This isn’t the first Black Sabbath compilation. In fact it’s at least their eleventh. But it’s a good one, even if it can hardly be described as a career summary, as it focuses on the band’s first eight albums.
There are six tracks from that epochal 1970 debut (if you include Wicked World – and you must), six from Paranoid, five from Master Of Reality, three apiece from Vol 4, Sabbath Bloody Sabbath, Sabotage and Technical Ecstasy and two from Never Say Die! Sabbath fans will notice that that covers the waterfront regarding Ozzy Osbourne’s time with the band (before 2013’s 13). But nothing from Forbidden or Born Again? You’ll live.
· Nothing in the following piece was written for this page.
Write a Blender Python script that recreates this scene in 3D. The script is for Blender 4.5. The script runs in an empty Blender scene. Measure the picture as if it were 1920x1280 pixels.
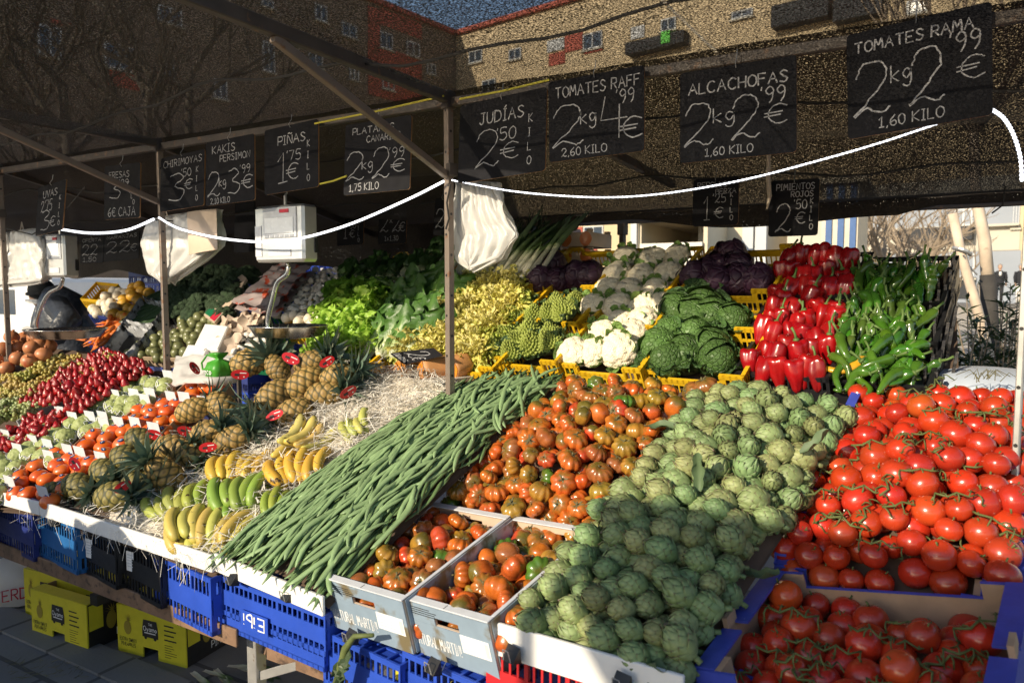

Besides, that leaves, what, two to three hours of some of the best – that is to say oppressively dark, turgid and slow – metal ever. When Ozzy shouts: “Alright now!” at the start of Sweet Leaf, it’s funny because rather than prefacing a heavy metal gallop, it presages some of the sludgiest bromide blues known to man, even if it does incorporate a frenzied middle eight in which drummer Bill Ward and guitarist Tony Iommi briefly chase Deep Purple’s Highway Star, just to prove they could do the fast stuff if they wanted. Then it’s back to slothful business as usual. Let’s face it, when you’re creating the soundtrack to lying in bed, stoned, waiting for the apocalypse, what’s the rush?